***** MATERIAL PROVIDED

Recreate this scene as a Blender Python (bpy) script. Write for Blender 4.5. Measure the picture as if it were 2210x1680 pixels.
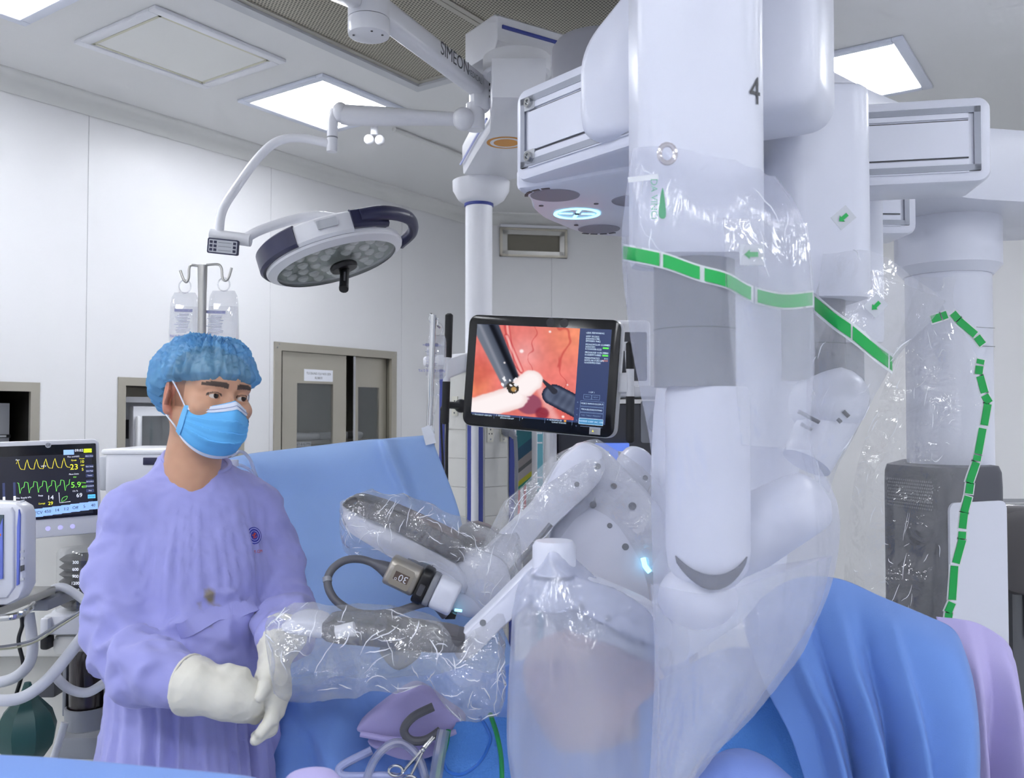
import bpy, bmesh, math, random
import numpy as np
from mathutils import Vector, Matrix, noise

for _o in list(bpy.data.objects):
    bpy.data.objects.remove(_o)
scene = bpy.context.scene
COL = scene.collection
R = math.radians
V = Vector
random.seed(4)

# ------------------------------------------------------------------ camera, world, exposure
F_PX, CX, CY = 1920.0, 1105.0, 840.0
PITCH = math.atan(54.0 / F_PX)
EYE = 1.55
cd = bpy.data.cameras.new('camera')
cam = bpy.data.objects.new('camera', cd)
COL.objects.link(cam)
cam.location = (0, 0, EYE)
cam.rotation_euler = (R(90) + PITCH, 0, 0)
cd.sensor_fit = 'HORIZONTAL'
cd.sensor_width = 36.0
cd.lens = 36.0 * F_PX / 2210.0
cd.clip_start = 0.05
cd.dof.use_dof = True
cd.dof.focus_distance = 2.4
cd.dof.aperture_fstop = 7.0
scene.camera = cam

world = bpy.data.worlds.new('world')
scene.world = world
world.use_nodes = True
world.node_tree.nodes['Background'].inputs[0].default_value = (0.8, 0.85, 1.0, 1)
world.node_tree.nodes['Background'].inputs[1].default_value = 0.3

scene.view_settings.view_transform = 'Standard'
scene.view_settings.look = 'None'
scene.view_settings.gamma = 1.0
scene.view_settings.use_curve_mapping = False
scene.view_settings.exposure = 0.13
LAMP = 21.0                      # ceiling panel radiance
scene.cycles.use_denoising = True
scene.cycles.max_bounces = 5
scene.cycles.diffuse_bounces = 3
scene.cycles.use_adaptive_sampling = True
scene.cycles.adaptive_threshold = 0.15
scene.cycles.adaptive_min_samples = 8
scene.cycles.glossy_bounces = 3
scene.cycles.transmission_bounces = 6
scene.cycles.transparent_max_bounces = 14
scene.cycles.sample_clamp_indirect = 6.0
scene.cycles.caustics_reflective = False
scene.cycles.caustics_refractive = False

# ------------------------------------------------------------------ coordinates
_sp, _cp = math.sin(PITCH), math.cos(PITCH)
def A(px, py, Y):
    """point seen at photo pixel (px, py) whose world depth is Y"""
    dx = (px - CX) / F_PX
    dz = (CY - py) / F_PX
    y = _cp - dz * _sp
    z = _sp + dz * _cp
    return V((dx * Y / y, Y, EYE + z * Y / y))
UD, VD = (0.5707, 0.8212), (0.8212, -0.5707)     # room axes: u along the left wall, v away from it
ROOM_ANG = math.atan2(0.8212, 0.5707)
def W(u, v, z):
    return V((-2.302 + UD[0] * u + VD[0] * v, 4.0 + UD[1] * u + VD[1] * v, z))
CEIL = 3.1

# ------------------------------------------------------------------ materials
def lin(h):
    h = h.lstrip('#')
    out = []
    for i in (0, 2, 4):
        c = int(h[i:i + 2], 16) / 255.0
        out.append(c / 12.92 if c <= 0.04045 else ((c + 0.055) / 1.055) ** 2.4)
    return tuple(out) + (1.0,)
MATS = {}
def mat(name, col='#ffffff', rough=0.5, metal=0.0, spec=0.5, emit=None, estr=0.0, bump=None, var=None, coat=0.0, sheen=0.0, vcol=False, trans=0.0):
    """principled material; bump=(scale, strength, distance); var=(scale, amount) makes a mild tone variation"""
    if name in MATS:
        return MATS[name]
    m = bpy.data.materials.new(name)
    m.use_nodes = True
    nt = m.node_tree
    p = nt.nodes['Principled BSDF']
    c = lin(col) if isinstance(col, str) else col
    p.inputs['Base Color'].default_value = c
    p.inputs['Roughness'].default_value = rough
    p.inputs['Metallic'].default_value = metal
    p.inputs['Specular IOR Level'].default_value = spec
    p.inputs['Coat Weight'].default_value = coat
    p.inputs['Sheen Weight'].default_value = sheen
    p.inputs['Transmission Weight'].default_value = trans
    if emit:
        p.inputs['Emission Color'].default_value = lin(emit)
        p.inputs['Emission Strength'].default_value = estr
        if estr < 5:
            m.cycles.emission_sampling = 'NONE'
    tc = nt.nodes.new('ShaderNodeTexCoord')
    if var:
        n = nt.nodes.new('ShaderNodeTexNoise')
        n.inputs['Scale'].default_value = var[0]
        n.inputs['Detail'].default_value = 4
        nt.links.new(tc.outputs['Object'], n.inputs['Vector'])
        mx = nt.nodes.new('ShaderNodeMix')
        mx.data_type = 'RGBA'
        mx.inputs['A'].default_value = tuple(x * (1 - var[1]) for x in c[:3]) + (1,)
        mx.inputs['B'].default_value = tuple(min(1, x * (1 + var[1])) for x in c[:3]) + (1,)
        nt.links.new(n.outputs['Fac'], mx.inputs['Factor'])
        nt.links.new(mx.outputs['Result'], p.inputs['Base Color'])
    if vcol:
        at = nt.nodes.new('ShaderNodeAttribute')
        at.attribute_name = 'Col'
        nt.links.new(at.outputs['Color'], p.inputs['Base Color'])
        if emit:
            nt.links.new(at.outputs['Color'], p.inputs['Emission Color'])
    if bump:
        n = nt.nodes.new('ShaderNodeTexNoise')
        n.inputs['Scale'].default_value = bump[0]
        n.inputs['Detail'].default_value = 5
        nt.links.new(tc.outputs['Object'], n.inputs['Vector'])
        b = nt.nodes.new('ShaderNodeBump')
        b.inputs['Strength'].default_value = bump[1]
        b.inputs['Distance'].default_value = bump[2]
        nt.links.new(n.outputs['Fac'], b.inputs['Height'])
        nt.links.new(b.outputs['Normal'], p.inputs['Normal'])
    MATS[name] = m
    return m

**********

Leave the pictures out, and print every line of the listing exactly as written.

Recreate this scene as a Blender Python (bpy) script. Write for Blender 4.5. Measure the picture as if it were 2210x1680 pixels.
import bpy, bmesh, math, random
import numpy as np
from mathutils import Vector, Matrix, noise

for _o in list(bpy.data.objects):
    bpy.data.objects.remove(_o)
scene = bpy.context.scene
COL = scene.collection
R = math.radians
V = Vector
random.seed(4)

# ------------------------------------------------------------------ camera, world, exposure
F_PX, CX, CY = 1920.0, 1105.0, 840.0
PITCH = math.atan(54.0 / F_PX)
EYE = 1.55
cd = bpy.data.cameras.new('camera')
cam = bpy.data.objects.new('camera', cd)
COL.objects.link(cam)
cam.location = (0, 0, EYE)
cam.rotation_euler = (R(90) + PITCH, 0, 0)
cd.sensor_fit = 'HORIZONTAL'
cd.sensor_width = 36.0
cd.lens = 36.0 * F_PX / 2210.0
cd.clip_start = 0.05
cd.dof.use_dof = True
cd.dof.focus_distance = 2.4
cd.dof.aperture_fstop = 7.0
scene.camera = cam

world = bpy.data.worlds.new('world')
scene.world = world
world.use_nodes = True
world.node_tree.nodes['Background'].inputs[0].default_value = (0.8, 0.85, 1.0, 1)
world.node_tree.nodes['Background'].inputs[1].default_value = 0.3

scene.view_settings.view_transform = 'Standard'
scene.view_settings.look = 'None'
scene.view_settings.gamma = 1.0
scene.view_settings.use_curve_mapping = False
scene.view_settings.exposure = 0.13
LAMP = 21.0                      # ceiling panel radiance
scene.cycles.use_denoising = True
scene.cycles.max_bounces = 5
scene.cycles.diffuse_bounces = 3
scene.cycles.use_adaptive_sampling = True
scene.cycles.adaptive_threshold = 0.15
scene.cycles.adaptive_min_samples = 8
scene.cycles.glossy_bounces = 3
scene.cycles.transmission_bounces = 6
scene.cycles.transparent_max_bounces = 14
scene.cycles.sample_clamp_indirect = 6.0
scene.cycles.caustics_reflective = False
scene.cycles.caustics_refractive = False

# ------------------------------------------------------------------ coordinates
_sp, _cp = math.sin(PITCH), math.cos(PITCH)
def A(px, py, Y):
    """point seen at photo pixel (px, py) whose world depth is Y"""
    dx = (px - CX) / F_PX
    dz = (CY - py) / F_PX
    y = _cp - dz * _sp
    z = _sp + dz * _cp
    return V((dx * Y / y, Y, EYE + z * Y / y))
UD, VD = (0.5707, 0.8212), (0.8212, -0.5707)     # room axes: u along the left wall, v away from it
ROOM_ANG = math.atan2(0.8212, 0.5707)
def W(u, v, z):
    return V((-2.302 + UD[0] * u + VD[0] * v, 4.0 + UD[1] * u + VD[1] * v, z))
CEIL = 3.1

# ------------------------------------------------------------------ materials
def lin(h):
    h = h.lstrip('#')
    out = []
    for i in (0, 2, 4):
        c = int(h[i:i + 2], 16) / 255.0
        out.append(c / 12.92 if c <= 0.04045 else ((c + 0.055) / 1.055) ** 2.4)
    return tuple(out) + (1.0,)
MATS = {}
def mat(name, col='#ffffff', rough=0.5, metal=0.0, spec=0.5, emit=None, estr=0.0, bump=None, var=None, coat=0.0, sheen=0.0, vcol=False, trans=0.0):
    """principled material; bump=(scale, strength, distance); var=(scale, amount) makes a mild tone variation"""
    if name in MATS:
        return MATS[name]
    m = bpy.data.materials.new(name)
    m.use_nodes = True
    nt = m.node_tree
    p = nt.nodes['Principled BSDF']
    c = lin(col) if isinstance(col, str) else col
    p.inputs['Base Color'].default_value = c
    p.inputs['Roughness'].default_value = rough
    p.inputs['Metallic'].default_value = metal
    p.inputs['Specular IOR Level'].default_value = spec
    p.inputs['Coat Weight'].default_value = coat
    p.inputs['Sheen Weight'].default_value = sheen
    p.inputs['Transmission Weight'].default_value = trans
    if emit:
        p.inputs['Emission Color'].default_value = lin(emit)
        p.inputs['Emission Strength'].default_value = estr
        if estr < 5:
            m.cycles.emission_sampling = 'NONE'
    tc = nt.nodes.new('ShaderNodeTexCoord')
    if var:
        n = nt.nodes.new('ShaderNodeTexNoise')
        n.inputs['Scale'].default_value = var[0]
        n.inputs['Detail'].default_value = 4
        nt.links.new(tc.outputs['Object'], n.inputs['Vector'])
        mx = nt.nodes.new('ShaderNodeMix')
        mx.data_type = 'RGBA'
        mx.inputs['A'].default_value = tuple(x * (1 - var[1]) for x in c[:3]) + (1,)
        mx.inputs['B'].default_value = tuple(min(1, x * (1 + var[1])) for x in c[:3]) + (1,)
        nt.links.new(n.outputs['Fac'], mx.inputs['Factor'])
        nt.links.new(mx.outputs['Result'], p.inputs['Base Color'])
    if vcol:
        at = nt.nodes.new('ShaderNodeAttribute')
        at.attribute_name = 'Col'
        nt.links.new(at.outputs['Color'], p.inputs['Base Color'])
        if emit:
            nt.links.new(at.outputs['Color'], p.inputs['Emission Color'])
    if bump:
        n = nt.nodes.new('ShaderNodeTexNoise')
        n.inputs['Scale'].default_value = bump[0]
        n.inputs['Detail'].default_value = 5
        nt.links.new(tc.outputs['Object'], n.inputs['Vector'])
        b = nt.nodes.new('ShaderNodeBump')
        b.inputs['Strength'].default_value = bump[1]
        b.inputs['Distance'].default_value = bump[2]
        nt.links.new(n.outputs['Fac'], b.inputs['Height'])
        nt.links.new(b.outputs['Normal'], p.inputs['Normal'])
    MATS[name] = m
    return m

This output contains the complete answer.